# Listed entries
◇ ◇ ◇ ◇

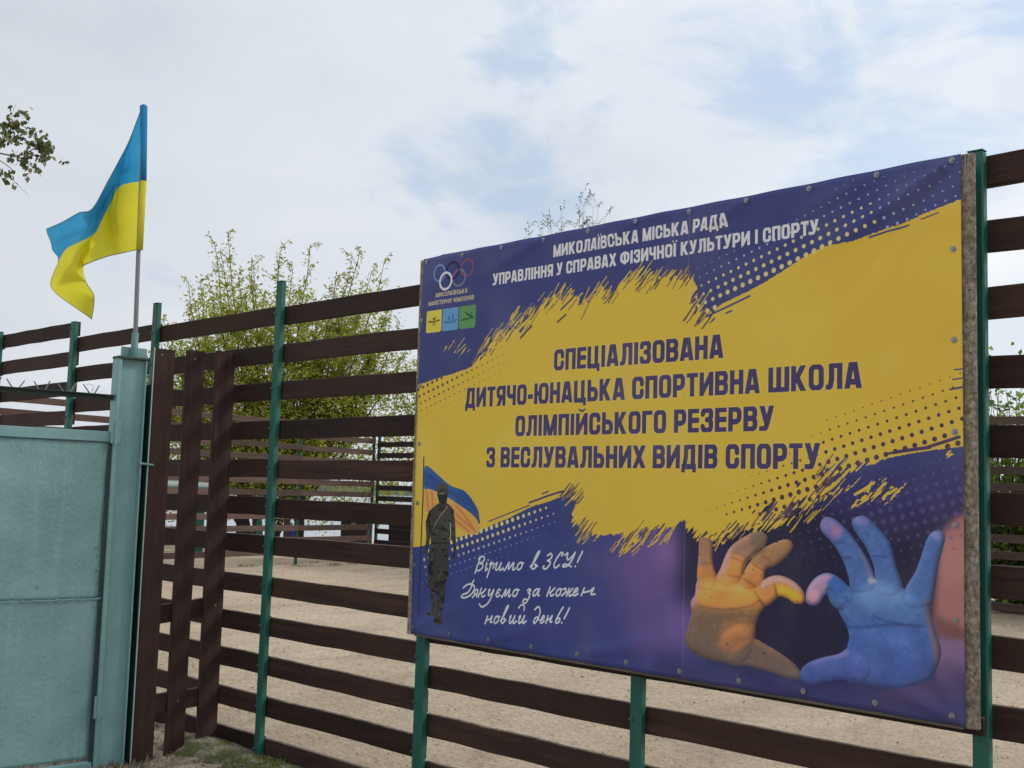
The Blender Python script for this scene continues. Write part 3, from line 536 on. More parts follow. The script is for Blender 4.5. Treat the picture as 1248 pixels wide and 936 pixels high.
# handwriting
C = {  # x-height 1, drawn in a slanted box; ascenders and tails run past it
 'В': [[(.2, 1.9), (-.0, -.3)], [(.0, 1.6), (.45, 1.95), (.75, 1.6), (.55, 1.15), (.15, 1.0), (.65, .95), (.75, .45), (.4, .05), (.05, .1)]],
 'і': [[(.2, .8), (.35, 1.), (.3, .3), (.5, .0), (.9, .3)], [(.45, 1.4), (.47, 1.42)]], 'р': [[(.1, .8), (.35, 1.), (.2, -.9)], [(.3, .55), (.65, 1.), (.9, .75), (.85, .3)]],
 'и': [[(.0, .8), (.15, 1.), (.1, .3), (.25, .0), (.5, .35), (.62, 1.), (.58, .3), (.72, 0), (1, .3)]], 'й': [[(.0, .8), (.15, 1.), (.1, .3), (.25, .0), (.5, .35), (.62, 1.), (.58, .3), (.72, 0), (1, .3)]],
 'м': [[(.0, .1), (.12, .0), (.35, 1.), (.42, .1), (.75, 1.), (.78, .2), (.88, .0), (1.02, .25)]], 'о': [[(.6, .95), (.2, .8), (.1, .3), (.4, .0), (.8, .3), (.8, .8), (.55, 1.0), (.7, .85), (1, .9)]],
 'в': [[(.0, .3), (.5, 1.2), (.8, 2.3), (.55, 2.1), (.3, 1.0), (.25, .2), (.5, 0), (.8, .3), (.7, .65), (.55, .55), (1., .4)]],
 'З': [[(.2, 1.7), (.6, 2.0), (.85, 1.6), (.6, 1.15), (.35, 1.05), (.8, .9), (.75, .4), (.4, -.05), (.0, .1), (.1, .35)]], 'С': [[(.8, 1.6), (.95, 1.9), (.6, 2.), (.2, 1.2), (.05, .4), (.35, .0), (.8, .4)]],
 'У': [[(.05, 1.6), (.25, 1.9), (.3, 1.3), (.45, 1.0), (.8, 1.5), (.95, 2.0), (.8, .9), (.5, .2), (.1, .1), (.15, .4), (.55, .35), (.9, .1)]],
 '!': [[(.8, 2.), (.35, .6)], [(.15, .02), (.17, .04)]], 'Д': [[(.75, 2.3), (.6, 1.7)], [(.0, 1.3), (.3, 1.75), (.75, 1.75), (.98, 1.2), (.8, .4), (.35, .0), (.05, .1), (.15, .45), (.5, .7), (.72, 1.6)]],
 'я': [[(.9, .1), (.8, 1.), (.35, .95), (.2, .65), (.45, .45), (.8, .5)], [(.5, .45), (.1, .0)]], 'к': [[(.2, 1.2), (.05, .0)], [(.15, .5), (.5, .6), (.85, 1.1)], [(.4, .55), (.6, .05), (.95, .25)]],
 'у': [[(.1, .85), (.25, 1.), (.15, .4), (.35, .2), (.65, .6), (.8, 1.), (.7, .0), (.35, -.9), (-.3, -1.3), (-.75, -.9)]], 'є': [[(.8, .85), (.5, 1.), (.15, .6), (.15, .2), (.45, 0), (.9, .25)], [(.2, .52), (.6, .52)]],
 'з': [[(.15, .8), (.5, 1.), (.75, .8), (.4, .5), (.75, .35), (.7, -.3), (.3, -.9), (-.2, -.7), (.0, -.35), (.5, -.4)]], 'а': [[(.75, .9), (.4, .95), (.1, .5), (.2, .05), (.55, .3), (.8, 1.), (.75, .2), (1., .1)]],
 'ж': [[(.05, .9), (.25, 1.0), (.3, .5), (.0, .05)], [(.6, 1.), (.5, .0)], [(.3, .5), (.7, .55), (.95, 1.)], [(.7, .55), (.8, .0), (1.05, .2)]], 'е': [[(.1, .4), (.6, .6), (.65, .95), (.35, .95), (.1, .4), (.3, 0), (.9, .3)]],
 'н': [[(.15, 1.), (.05, .0)], [(.1, .4), (.6, .6), (.85, 1.), (.75, .2), (1.05, .2)]], 'д': [[(.6, .8), (.2, .7), (.1, .2), (.35, .0), (.7, .6), (.75, 1.6), (.3, 2.2), (-.2, 1.8)], [(.7, .6), (1., .4)]],
 'ь': [[(.75, 2.1), (.4, 1.3), (.15, .3), (.35, 0), (.75, .25), (.6, .65), (.2, .5)]]}
Z7 = lambda p: mm(p, 570, 660, 6.933)
hand = np.zeros((AH, AW), np.float32)
def cursive(items, xh=64, slant=.5):
    for ch, x0, x1, yb in items:
        for s in C[ch]:
            q = [(x0 + (x1 - x0) * x + slant * y * xh * .5, yb - y * xh) for x, y in s]
            q = smooth(Z7(q), 5, False) if len(q) > 2 else Z7(q)
            stroke(q, 3.7, hand)
cursive([('В', 80, 150, 250), ('і', 152, 182, 248), ('р', 183, 232, 246), ('и', 240, 312, 244), ('м', 318, 415, 242), ('о', 425, 475, 240), ('в', 540, 600, 234), ('З', 650, 712, 230), ('С', 735, 795, 224), ('У', 808, 895, 220), ('!', 915, 960, 214)])
cursive([('Д', -45, 55, 476), ('я', 52, 92, 474), ('к', 100, 160, 472), ('у', 172, 232, 470), ('є', 245, 288, 469), ('м', 298, 376, 468), ('о', 388, 436, 466), ('з', 500, 545, 466), ('а', 555, 618, 464), ('к', 680, 742, 464), ('о', 752, 798, 462), ('ж', 806, 888, 462), ('е', 896, 945, 460), ('н', 965, 1080, 458)])
cursive([('н', 155, 212, 694), ('о', 225, 272, 693), ('в', 285, 335, 692), ('и', 360, 425, 692), ('й', 436, 502, 692), ('д', 560, 612, 692), ('е', 622, 660, 691), ('н', 672, 722, 691), ('ь', 748, 800, 690), ('!', 800, 850, 690)])
stroke(smooth(Z7([(445, 562), (470, 535), (492, 548), (488, 582)]), 5, False), 3.4, hand)
comp(hand, (170, 174, 196))
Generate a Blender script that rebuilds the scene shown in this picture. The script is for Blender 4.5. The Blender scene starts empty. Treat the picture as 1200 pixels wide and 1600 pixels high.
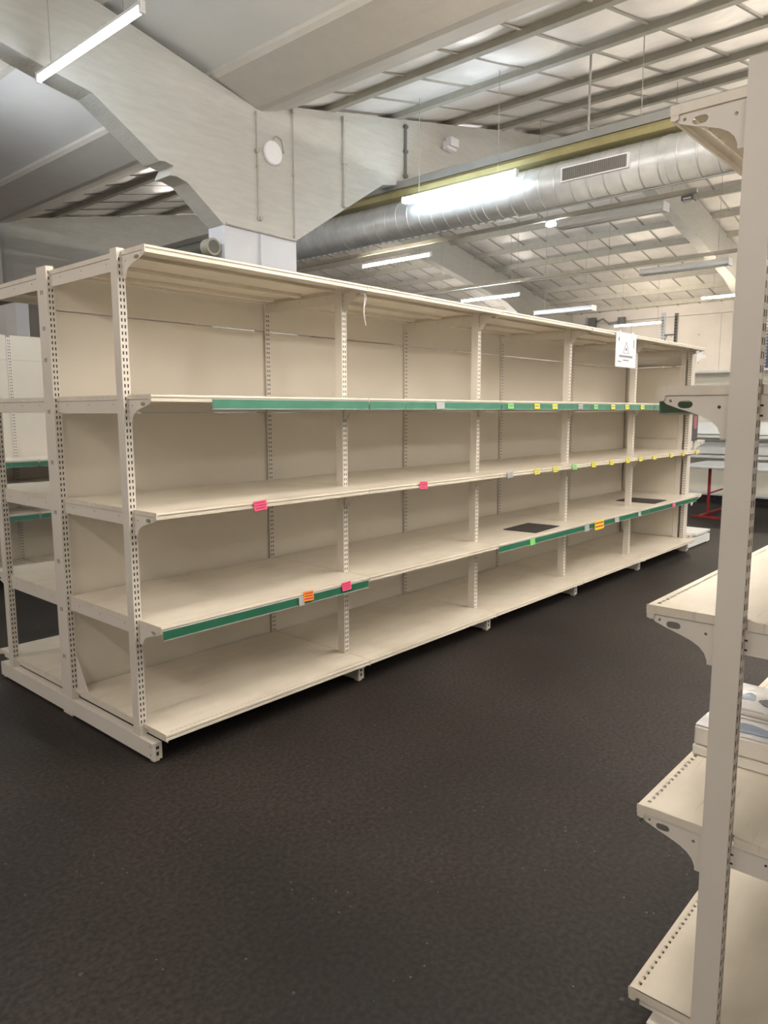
import bpy, bmesh, math, random
from mathutils import Vector, Matrix
random.seed(7)
S = bpy.context.scene
COL = S.collection
PI = math.pi

# ------------------------------------------------------------------ materials
def nodes_of(name):
    m = bpy.data.materials.new(name)
    m.use_nodes = True
    nt = m.node_tree
    return m, nt, nt.nodes['Principled BSDF']

def paint(name, col, rough=.45, metal=0.0, var=.06, scale=9.0, bump=0.0, bscale=60.0, spec=.5, coat=0.0, stretch=(1, 1, 1)):
    m, nt, b = nodes_of(name)
    N = nt.nodes.new
    tc = N('ShaderNodeTexCoord')
    mp = N('ShaderNodeMapping'); mp.inputs['Scale'].default_value = stretch
    nt.links.new(tc.outputs['Object'], mp.inputs[0])
    nz = N('ShaderNodeTexNoise'); nz.inputs['Scale'].default_value = scale; nz.inputs['Detail'].default_value = 5
    nt.links.new(mp.outputs[0], nz.inputs['Vector'])
    r = N('ShaderNodeValToRGB')
    r.color_ramp.elements[0].position = .3; r.color_ramp.elements[1].position = .7
    r.color_ramp.elements[0].color = [max(0, c * (1 - var)) for c in col] + [1]
    r.color_ramp.elements[1].color = [min(1, c * (1 + var)) for c in col] + [1]
    nt.links.new(nz.outputs['Fac'], r.inputs[0])
    nt.links.new(r.outputs[0], b.inputs['Base Color'])
    b.inputs['Roughness'].default_value = rough
    b.inputs['Metallic'].default_value = metal
    b.inputs['Specular IOR Level'].default_value = spec
    b.inputs['Coat Weight'].default_value = coat
    if bump:
        n2 = N('ShaderNodeTexNoise'); n2.inputs['Scale'].default_value = bscale; n2.inputs['Detail'].default_value = 4
        nt.links.new(mp.outputs[0], n2.inputs['Vector'])
        bp = N('ShaderNodeBump'); bp.inputs['Strength'].default_value = bump; bp.inputs['Distance'].default_value = .02
        nt.links.new(n2.outputs['Fac'], bp.inputs['Height'])
        nt.links.new(bp.outputs[0], b.inputs['Normal'])
    return m

def glow(name, col, strength):
    m, nt, b = nodes_of(name)
    b.inputs['Base Color'].default_value = (.9, .9, .9, 1)
    b.inputs['Emission Color'].default_value = (*col, 1)
    b.inputs['Emission Strength'].default_value = strength
    return m

CREAM = paint('cream powder coat', (.75, .705, .635), .38, var=.025, scale=3)
SHELF = paint('cream shelf enamel', (.77, .71, .605), .33, var=.05, scale=5, stretch=(.6, 3, 1))
PANEL = paint('cream back panel', (.72, .67, .58), .30, var=.03, scale=2)
DARK = paint('dark slot', (.05, .042, .035), .8)
GREEN = paint('green price strip', (.032, .175, .10), .35, var=.1)
GREENL = paint('pale green price strip', (.085, .275, .19), .3, var=.1)
PINK = paint('pink tag card', (.95, .10, .25), .6)
ORANGE = paint('orange tag card', (1, .30, .02), .6)
YELLOW = paint('yellow tag card', (.85, .78, .04), .6)
YELLOWD = paint('yellow sign card', (.92, .66, .02), .6)
LIME = paint('green tag card', (.22, .66, .16), .6)
CLEAR = paint('grey clear tag', (.45, .47, .46), .25)
INKR = paint('red ink', (.45, .02, .06), .7)
INK = paint('black ink', (.03, .03, .04), .7)
INKG = paint('grey ink', (.28, .28, .33), .7)
PAPER = paint('white paper', (.80, .82, .88), .5, var=.01)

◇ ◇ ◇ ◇

# Task prompt
Repeat, with no pictures, exactly the lines from the one containing "Generate a Blender" through the one containing "return m, nt, nt.nodes['Principled BSDF']", the first and last included.

# Full solution
Generate a Blender script that rebuilds the scene shown in this picture. The script is for Blender 4.5. The Blender scene starts empty. Treat the picture as 1200 pixels wide and 1600 pixels high.
import bpy, bmesh, math, random
from mathutils import Vector, Matrix
random.seed(7)
S = bpy.context.scene
COL = S.collection
PI = math.pi

# ------------------------------------------------------------------ materials
def nodes_of(name):
    m = bpy.data.materials.new(name)
    m.use_nodes = True
    nt = m.node_tree
    return m, nt, nt.nodes['Principled BSDF']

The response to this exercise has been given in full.